Database Design – Pros and Cons of Creating New Table to Store Matches

database-design

I apologize if this type of theoretic question is not allow.

The application I am building will return a list of best matching venues from my database given an array of user selections. Typically we are returning around 50 venues. Users can also like or dislike a venue which will need to get stored in the database. I am trying to decide if I should create a new table in my database to store best matches for each user or if I should run my search algorithm with the user selections to get this list.

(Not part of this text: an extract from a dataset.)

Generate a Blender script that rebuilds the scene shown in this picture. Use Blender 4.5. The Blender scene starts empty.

Initially I thought storing the data would be best. However, the user may want to change some of the answers on the questionnaire in which case I would need to rewrite the list of best matches. Also this table will grow quite large if I need to store 50 entries per user. The pros of storing the data are that it is quite easy to query and find the user's matches. Also it is easy to add a column into the matching table to indicate if a user liked or disliked the venue.

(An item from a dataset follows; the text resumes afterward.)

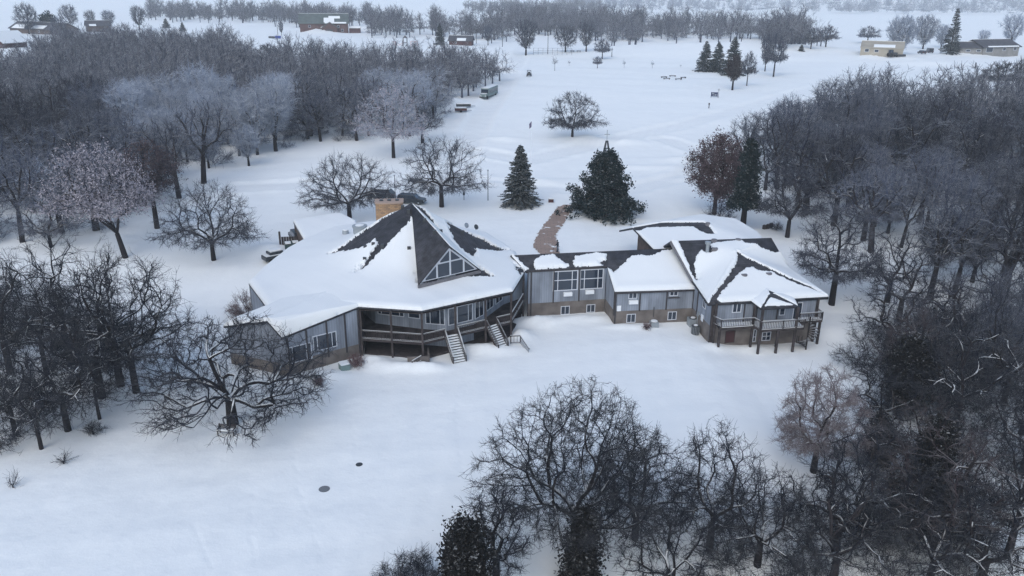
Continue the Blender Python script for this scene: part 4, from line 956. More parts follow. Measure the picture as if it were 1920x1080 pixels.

The other option is to resubmit the questionnaire each time. The obvious con of this is that I will be searching through a large database frequently which may be expensive. On the pros side I would eliminate the large table of user matches from my database and it would be easy to handle changes to the questionnaire.

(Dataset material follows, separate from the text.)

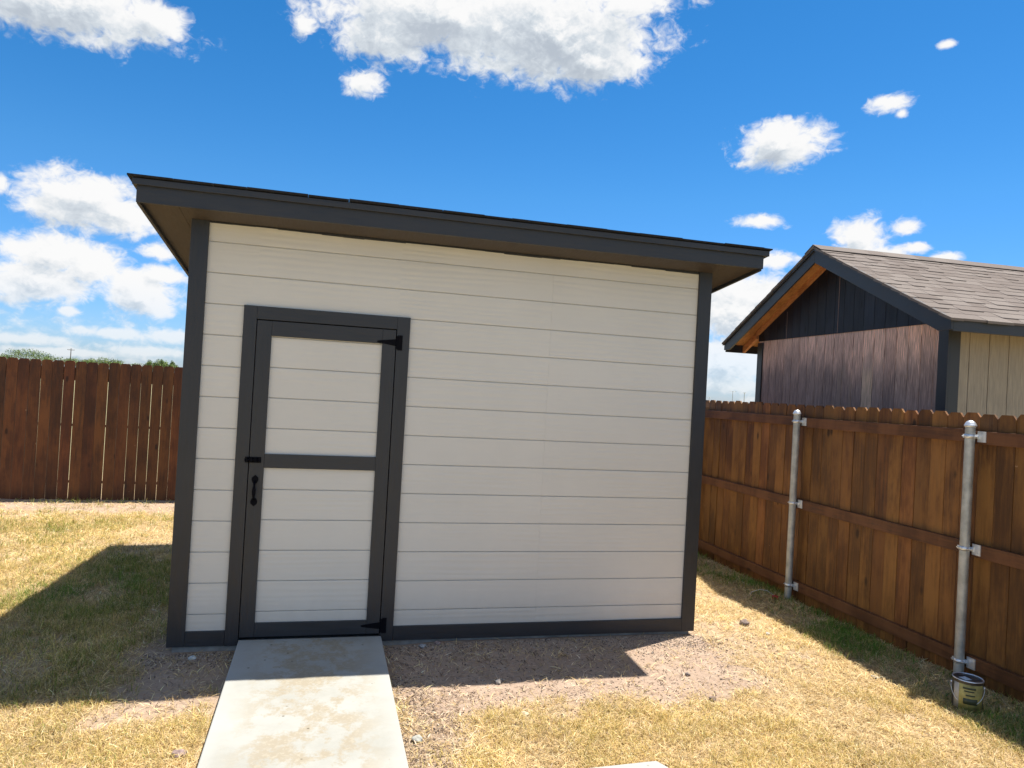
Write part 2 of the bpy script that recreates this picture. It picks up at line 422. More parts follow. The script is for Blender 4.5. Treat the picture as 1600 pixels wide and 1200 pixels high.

Any help would be appreciated as I am just getting into the database side of things and am looking to learn as much theory as possible.

Best Answer

It really depends on your requirement. Once the user has thier results, how much do you care about what they wanted, got, liked or disliked?

It sounds to me you want to learn from customer experience and preferences, so storing both the query and the response would be useful. Storing that on the db server means you can analyse the queries and results.

Personally i would save the query parameters and results (and thier response), as xml or json in 2 seperate fields.

Xml or json are useful because they allow your query/results to evolve over time with minimal changes to schema.

If you can just store the venue id, the results wont be huge. All depends on how much you need to store. If you can view the results with the query for context it should make sense.

Its worth considering that if venues are added or removed that a user will get a different result if they run the same query at a later date. So you may want go store queries and results in different tables if you want to retain a 1 to many relationship and history over time. E.g if i have my favourite query and run it once a week, do you want to store each result?